TASK DESCRIPTION: The lines from the top of the material below through the line containing "col = scene.collection" are to be printed exactly, with pictures omitted.

DATA:

========

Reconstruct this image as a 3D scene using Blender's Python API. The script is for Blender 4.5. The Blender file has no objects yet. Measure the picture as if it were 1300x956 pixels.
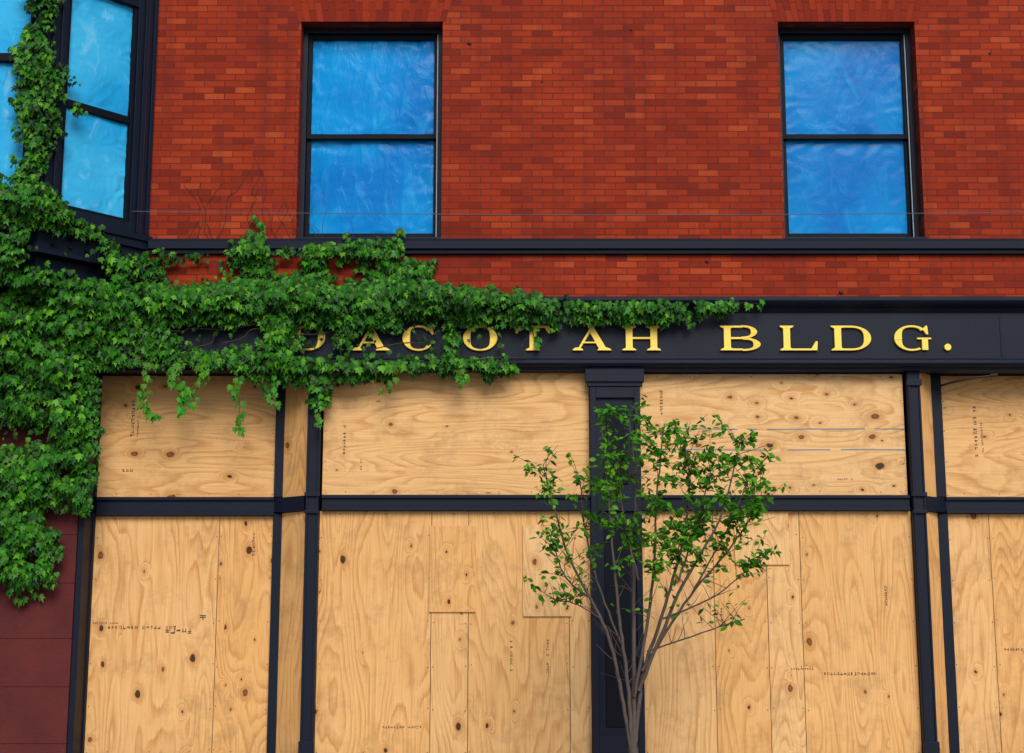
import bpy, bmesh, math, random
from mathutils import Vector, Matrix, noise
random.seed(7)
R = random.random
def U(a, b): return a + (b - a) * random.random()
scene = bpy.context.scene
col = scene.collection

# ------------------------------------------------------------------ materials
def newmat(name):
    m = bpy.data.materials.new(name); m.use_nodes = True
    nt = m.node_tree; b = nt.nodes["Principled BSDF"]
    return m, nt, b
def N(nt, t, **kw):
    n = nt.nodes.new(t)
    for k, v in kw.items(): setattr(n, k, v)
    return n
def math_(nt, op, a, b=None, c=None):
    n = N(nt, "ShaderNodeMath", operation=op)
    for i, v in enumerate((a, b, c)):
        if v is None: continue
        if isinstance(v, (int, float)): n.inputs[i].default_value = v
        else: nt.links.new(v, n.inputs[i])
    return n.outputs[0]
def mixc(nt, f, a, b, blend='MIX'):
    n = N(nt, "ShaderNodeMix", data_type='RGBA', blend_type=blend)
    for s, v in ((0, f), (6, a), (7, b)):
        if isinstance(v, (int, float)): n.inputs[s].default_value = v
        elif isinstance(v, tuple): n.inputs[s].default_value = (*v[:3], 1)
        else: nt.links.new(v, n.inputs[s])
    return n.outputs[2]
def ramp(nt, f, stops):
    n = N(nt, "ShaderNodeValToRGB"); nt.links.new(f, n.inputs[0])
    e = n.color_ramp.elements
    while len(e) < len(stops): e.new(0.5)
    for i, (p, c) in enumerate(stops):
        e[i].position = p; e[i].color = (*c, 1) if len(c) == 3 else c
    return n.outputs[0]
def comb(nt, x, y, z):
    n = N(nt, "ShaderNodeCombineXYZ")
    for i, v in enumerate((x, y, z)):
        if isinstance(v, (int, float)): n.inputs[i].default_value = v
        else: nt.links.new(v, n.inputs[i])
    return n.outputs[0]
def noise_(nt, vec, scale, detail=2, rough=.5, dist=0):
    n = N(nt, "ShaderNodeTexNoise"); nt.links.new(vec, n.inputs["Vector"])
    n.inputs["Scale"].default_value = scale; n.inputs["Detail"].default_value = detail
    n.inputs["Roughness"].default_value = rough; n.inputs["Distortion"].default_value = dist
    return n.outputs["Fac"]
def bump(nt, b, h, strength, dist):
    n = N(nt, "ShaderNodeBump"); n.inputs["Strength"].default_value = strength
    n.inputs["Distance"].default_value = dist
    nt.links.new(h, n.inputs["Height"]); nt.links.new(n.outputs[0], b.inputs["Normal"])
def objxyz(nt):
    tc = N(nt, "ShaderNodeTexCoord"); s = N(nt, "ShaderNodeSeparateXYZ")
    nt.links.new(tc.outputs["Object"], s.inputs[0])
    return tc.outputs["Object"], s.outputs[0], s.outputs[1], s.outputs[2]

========

EXPECTED ANSWER:
Reconstruct this image as a 3D scene using Blender's Python API. The script is for Blender 4.5. The Blender file has no objects yet. Measure the picture as if it were 1300x956 pixels.
import bpy, bmesh, math, random
from mathutils import Vector, Matrix, noise
random.seed(7)
R = random.random
def U(a, b): return a + (b - a) * random.random()
scene = bpy.context.scene
col = scene.collection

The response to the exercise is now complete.